Ryan Leavengood wrote:
Man what a massive waste of time this is. I understand the purpose of the GPL but in practice it sure seems to cause more problems than it solves. You don't have to hate it ideologically to learn to hate it practically.
Exactly my feelings.
Anyhow as an open source operating system I really fail to see how Haiku can fail to comply with the GPL. We aren't even modifying the code, just using it. The people who write GPL code probably want it to be used, as long as they are properly attributed, which I think we certainly do. I don't think those people would want to force other open source projects to use the GPL. They just want to avoid commercial companies from using their software without contributing back. When someone wants to use Haiku commercially they can tackle these issues more deeply.

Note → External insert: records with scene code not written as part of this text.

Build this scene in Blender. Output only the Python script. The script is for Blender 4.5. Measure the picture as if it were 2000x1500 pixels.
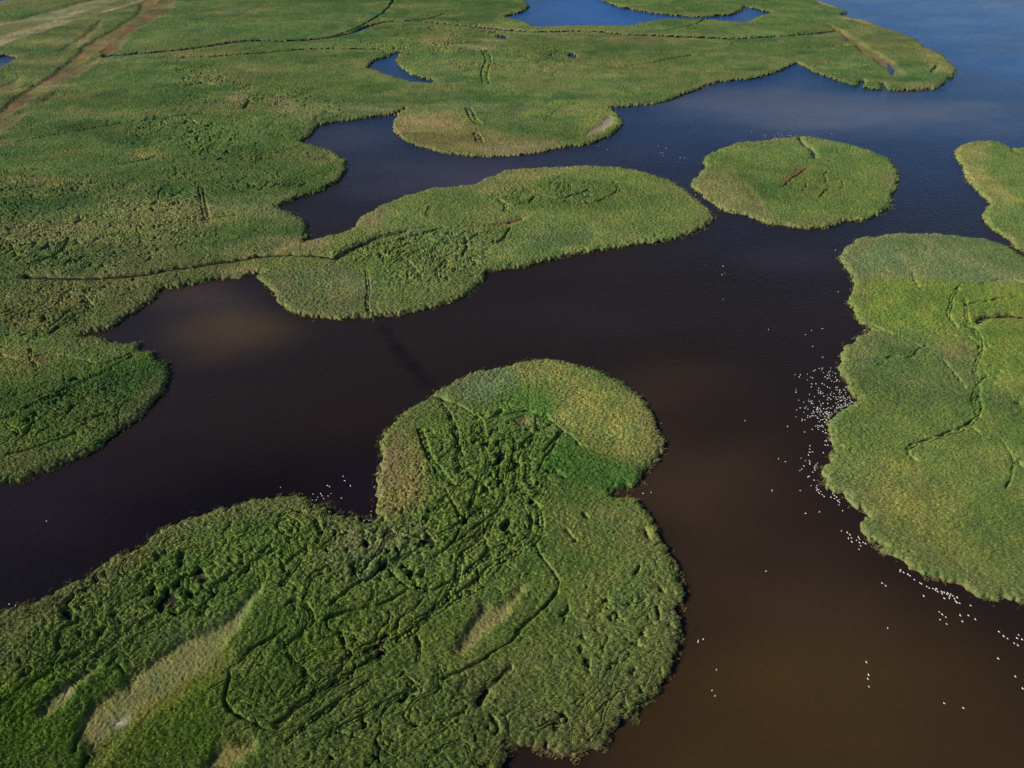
import bpy, math
import numpy as np
from mathutils import Vector

# ------------------------------------------------------------------ camera, sky, sun, exposure
S = bpy.context.scene
for o in list(bpy.data.objects): bpy.data.objects.remove(o)
CAM_H = 260.0; PITCH = math.radians(42.0); FOC = 1333.0          # FOC in pixels of the 2000 px photograph
cam = bpy.data.cameras.new('camera'); camo = bpy.data.objects.new('camera', cam)
S.collection.objects.link(camo); S.camera = camo
camo.location = (0, 0, CAM_H); camo.rotation_euler = (math.pi/2 - PITCH, 0, 0)
cam.sensor_width = 36; cam.lens = 36*FOC/2000; cam.clip_end = 60000; cam.clip_start = 1

SUN_EL = math.radians(32.0)
SUN_AZ = math.radians(-100.0)      # measured from +Y towards +X : the sun stands to the left, a little behind the camera
sun = bpy.data.lights.new('sun', 'SUN'); suno = bpy.data.objects.new('sun', sun); S.collection.objects.link(suno)
sd = Vector((math.sin(SUN_AZ)*math.cos(SUN_EL), math.cos(SUN_AZ)*math.cos(SUN_EL), math.sin(SUN_EL)))
suno.rotation_euler = sd.to_track_quat('Z', 'Y').to_euler(); suno.location = (-300, -50, 300)
sun.energy = 4.4; sun.angle = math.radians(0.5); sun.color = (1.0, 0.90, 0.76)
W = bpy.data.worlds.new('World'); S.world = W; W.use_nodes = True
nt = W.node_tree; bg = nt.nodes['Background']
sky = nt.nodes.new('ShaderNodeTexSky'); sky.sky_type = 'NISHITA'; sky.sun_disc = False
sky.sun_elevation = SUN_EL; sky.sun_rotation = SUN_AZ; sky.air_density = 1.0; sky.dust_density = 0.1; sky.ozone_density = 6.0
nt.links.new(sky.outputs[0], bg.inputs[0]); bg.inputs[1].default_value = 0.062
S.view_settings.view_transform = 'Standard'; S.view_settings.look = 'None'
S.view_settings.exposure = 0.75; S.view_settings.gamma = 1.0
S.render.engine = 'CYCLES'

rng = np.random.default_rng(7)
f32 = np.float32
CT, ST = math.cos(PITCH), math.sin(PITCH)
def gp(p):                                     # photograph pixel -> point on the ground
    a = (p[0]-1000)/FOC; u = (750-p[1])/FOC
    t = CAM_H/(ST - u*CT)
    return (a*t, (CT + u*ST)*t)
def G(pts, ox=0, oy=0, s=1.0):
    return np.array([gp((ox+x*s, oy+y*s)) for x, y in pts], dtype=np.float64)

# ------------------------------------------------------------------ noise
def _h(ix, iy, seed):
    h = (ix.astype(np.int64)*374761393 + iy.astype(np.int64)*668265263 + seed*974711) & 0xffffffff
    h = ((h ^ (h >> 13))*1274126177) & 0xffffffff
    h = h ^ (h >> 16)
    return (h & 0xffff).astype(f32)/f32(65535)
def vn(x, y, sc, seed=0):                      # value noise, -1..1, feature size sc metres
    x = x/sc; y = y/sc
    ix = np.floor(x); iy = np.floor(y); fx = (x-ix).astype(f32); fy = (y-iy).astype(f32)
    fx = fx*fx*(3-2*fx); fy = fy*fy*(3-2*fy)
    ix = ix.astype(np.int32); iy = iy.astype(np.int32)
    a = _h(ix, iy, seed); b = _h(ix+1, iy, seed); c = _h(ix, iy+1, seed); d = _h(ix+1, iy+1, seed)
    r = a + (b-a)*fx + (c-a)*fy + (a-b-c+d)*fx*fy
    return r*2-1
def fbm(x, y, sc, seed=0, n=3, g=.5):
    r = 0; a = 1; t = 0
    for i in range(n):
        c, s = math.cos(1.1*i+.4), math.sin(1.1*i+.4)
        r = r + a*vn(x*c-y*s, x*s+y*c, sc, seed+31*i); t += a; a *= g; sc *= .5
    return r/t
def ss(x, a, b):
    t = np.clip((x-a)/(b-a), 0, 1); return t*t*(3-2*t)

# ------------------------------------------------------------------ coarse distance fields (2 m)
CX0, CX1, CY0, CY1, CS = -1500.0, 1500.0, 30.0, 2100.0, 2.5
cx = np.arange(CX0, CX1, CS); cy = np.arange(CY0, CY1, CS)
def psdf(poly):                                # signed distance (inside > 0) on the coarse grid, far values clipped
    poly = np.asarray(poly); pad = 70
    i0 = int(np.clip((poly[:, 0].min()-pad-CX0)//CS, 0, len(cx)-1)); i1 = int(np.clip((poly[:, 0].max()+pad-CX0)//CS+1, 1, len(cx)))
    j0 = int(np.clip((poly[:, 1].min()-pad-CY0)//CS, 0, len(cy)-1)); j1 = int(np.clip((poly[:, 1].max()+pad-CY0)//CS+1, 1, len(cy)))
    X, Y = np.meshgrid(cx[i0:i1].astype(f32), cy[j0:j1].astype(f32))
    d = np.full(X.shape, 1e9, f32); ins = np.zeros(X.shape, bool); n = len(poly)
    for k in range(n):
        ax, ay = poly[k]; bx, by = poly[(k+1) % n]
        ex, ey = bx-ax, by-ay; L = ex*ex+ey*ey+1e-9
        t = np.clip(((X-f32(ax))*f32(ex)+(Y-f32(ay))*f32(ey))/f32(L), 0, 1)
        dx = X-f32(ax)-t*f32(ex); dy = Y-f32(ay)-t*f32(ey)
        d = np.minimum(d, dx*dx+dy*dy)
        c = (ay > Y) != (by > Y)
        ins ^= c & (X < (bx-ax)*(Y-ay)/((by-ay) if by != ay else 1e-9)+ax)
    d = np.sqrt(d); r = np.full((len(cy), len(cx)), -60, f32)
    r[j0:j1, i0:i1] = np.clip(np.where(ins, d, -d), -60, 60)
    return r
def samp(F, x, y):
    u = np.clip((x-CX0)/CS, 0, F.shape[1]-1.001); v = np.clip((y-CY0)/CS, 0, F.shape[0]-1.001)
    i = u.astype(np.int32); j = v.astype(np.int32); fu = (u-i).astype(f32); fv = (v-j).astype(f32)
    a = F[j, i]; b = F[j, i+1]; c = F[j+1, i]; d = F[j+1, i+1]
    return a+(b-a)*fu+(c-a)*fv+(a-b-c+d)*fu*fv

# ------------------------------------------------------------------ outlines traced on the ground
MAIN = G([(0,949),(52,938),(105,917),(175,886),(227,854),(273,819),(301,791),(324,767),(334,725),(325,711),(301,693),(273,683),(269,671),(227,669),(196,659),(170,660),(156,656),
 (210,643),(238,629),(269,608),(297,588),(311,581),(311,566),(336,564),(367,559),(402,553),(420,548),(455,545),(483,541),(507,534),(560,510),(600,490),(596,473),(602,465),(605,448),(595,430),(560,413),(539,404),
 (577,390),(630,374),(665,353),(681,332),(675,315),(651,297),(616,285),(591,278),(609,262),(623,245),(650,241),(720,231),(769,224),(792,214),(779,221),(771,231),(767,255),(790,276),(825,290),(867,301),(930,308),
 (986,307),(1042,302),(1098,290),(1157,282),(1196,266),(1217,245),(1215,231),(1198,218),(1187,210),(1210,210),(1245,208),(1297,201),(1352,180),(1405,161),(1475,154),(1517,142),(1541,131),(1552,125),(1566,128),(1590,142),
 (1625,156),(1678,171),(1720,178),(1755,178),(1790,179),(1832,173),(1849,159),(1869,145),(1867,135),(1851,119),(1835,105),(1807,96),(1790,79),(1737,59),(1695,42),(1643,31),(1655,24),(1632,12),(1597,2),(1560,-14),
 (1400,-60),(1000,-130),(300,-150),(-300,-120),(-600,0),(-700,400),(-600,800),(-300,980)])
LONG = G([(650,462),(694,446),(695,441),(706,427),(737,406),(790,385),(846,369),(895,364),(923,364),(947,350),(986,334),(1035,331),(1087,329),(1147,326),(1210,329),(1262,340),(1308,353),(1332,367),(1350,378),(1370,399),
 (1387,413),(1392,427),(1377,448),(1342,462),(1300,472),(1210,483),(1133,497),(1100,502),(1035,520),(1000,525),(951,532),(947,545),(932,562),(909,581),(860,599),(790,615),(723,620),(667,624),(647,623),(595,620),(567,611),(539,588),
 (525,567),(502,546),(509,534),(470,535),(470,510),(560,480)])
ROUND = G([(1373,315),(1375,331),(1356,350),(1349,364),(1370,385),(1405,409),(1457,423),(1492,437),(1559,447),(1615,446),(1657,434),(1692,432),(1713,422),(1741,408),(1744,385),(1758,353),(1755,336),(1734,311),(1692,294),
 (1643,280),(1594,272),(1573,269),(1545,269),(1503,275),(1440,280),(1405,294),(1380,304)])
FARR = G([(1860,301),(1877,283),(1909,276),(1951,278),(1965,285),(1979,299),(1977,290),(2000,289),(2150,292),(2300,400),(2300,600),(2120,545),(2000,495),(1982,486),(1972,472),(1930,444),(1916,423),(1933,401),(1916,383),(1888,353),(1874,322)])
RIGHT = G([(1636,507),(1650,483),(1671,469),(1720,462),(1755,457),(1818,458),(1902,467),(1954,479),(2000,508),(2120,575),(2500,800),(2600,1300),(2300,1300),(2100,1195),(2000,1178),(1958,1171),(1919,1174),(1895,1164),(1860,1143),
 (1825,1129),(1772,1113),(1755,1094),(1720,1080),(1716,1066),(1695,1050),(1678,1027),(1688,1000),(1667,992),(1650,977),(1650,966),(1622,960),(1608,942),(1600,914),(1625,893),(1636,877),(1618,860),(1615,830),(1625,814),
 (1650,798),(1678,784),(1655,763),(1650,746),(1634,721),(1639,704),(1639,690),(1671,662),(1695,644),(1671,623),(1664,602),(1653,587),(1666,567),(1666,546),(1641,515)])
FORE = G([(-300,1290),(0,1195),(35,1185),(70,1176),(105,1155),(164,1134),(196,1111),(231,1087),(280,1069),(297,1048),(339,1027),(385,1008),(434,991),(490,977),(540,968),(588,971),(606,979),(615,987),(628,987),(639,991),
 (652,1005),(661,1006),(675,1015),(694,1014),(709,1021),(718,1034),(732,1024),(749,1019),(741,1010),(731,999),(731,964),(734,944),(743,916),(741,893),(741,865),(765,830),(797,802),(846,772),(849,760),(877,751),
 (912,732),(982,718),(1007,709),(1070,704),(1122,714),(1175,728),(1220,749),(1241,767),(1262,788),(1276,816),(1294,865),(1290,893),(1273,914),(1259,931),(1238,952),(1196,963),(1203,973),(1238,973),(1255,985),(1269,1006),
 (1294,1062),(1315,1090),(1329,1136),(1340,1160),(1322,1185),(1332,1213),(1329,1262),(1322,1297),(1301,1328),(1266,1363),(1245,1395),(1210,1416),(1175,1454),(1115,1479),(1070,1468),(1000,1461),(986,1493),(975,1560),(960,1700),(-500,1700)])
LANDS = [('main', MAIN), ('long', LONG), ('round', ROUND), ('farr', FARR), ('right', RIGHT), ('fore', FORE)]
PONDS = [G([(986,34),(1021,24),(1035,13),(1026,3),(1000,-6),(1010,-18),(1150,-16),(1170,0),(1210,16),(1280,28),(1345,34),(1382,35),(1430,30),(1452,20),(1452,13),(1506,26),(1478,34),(1457,46),(1422,44),(1387,39),(1300,38),
   (1270,43),(1224,52),(1140,51),(1049,54),(1030,46)]),
 G([(720,133),(727,122),(751,114),(769,105),(781,103),(774,119),(779,131),(800,145),(825,155),(850,158),(842,164),(807,161),(765,150),(737,140)]),
 G([(970,73),(980,71),(990,75),(988,79),(976,78)]), G([(1110,109),(1118,107),(1125,111),(1122,116),(1112,114)]),
 G([(-30,118),(10,110),(30,114),(20,122),(8,128),(-5,136),(-40,130)]), G([(-60,-10),(20,-10),(18,2),(0,7),(-60,10)]),
 G([(1734,124),(1740,130),(1748,147),(1744,150),(1739,142)]), G([(1977,785),(1990,788),(1997,793),(1985,795)])]
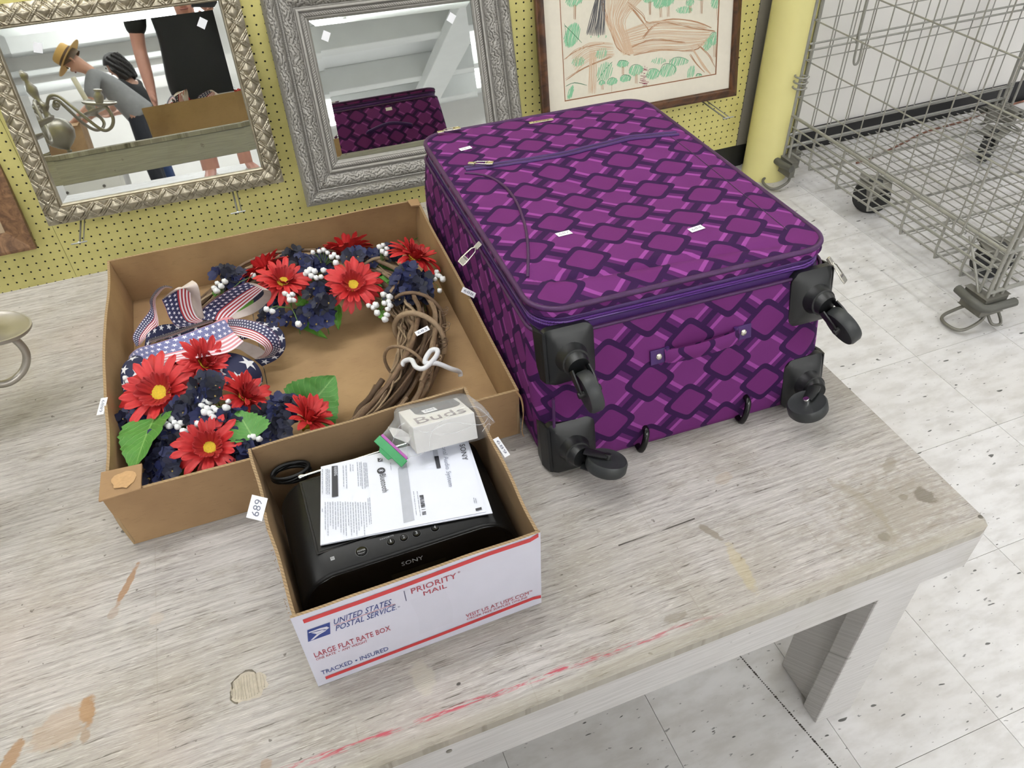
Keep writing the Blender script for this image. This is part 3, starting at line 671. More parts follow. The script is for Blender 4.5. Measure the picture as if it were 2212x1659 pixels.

I think that some people just want their license to be used. The other reasons that resulted in the license being created in the first place long lost in their minds. Oh well.
Also I doubt we are on new ground here. Bruno, doesn't Google use some GPL code in their projects? Surely you guys have this figured out?
Glad you asked. I have a meeting scheduled for next Monday with Chris DiBona and Daniel Berlin (yes, from the Be days). They both handle everything opensource related at Google and they want to understand fully what we are doing before giving us an opinion about this. But Chris did tell me that, specially concerning codecs, there is not simple about the licenses involved.
OTOH, he also pointed out that Android has several codecs that are licensed under the Apache 2.0 license and we would have no problems using them if we wanted too.
Of course I'm sure someone here will come along and smack me and say "law this", "sue that", "we need a lawyer this", "the GPL rocks that", but can we look at this from a practical perspective?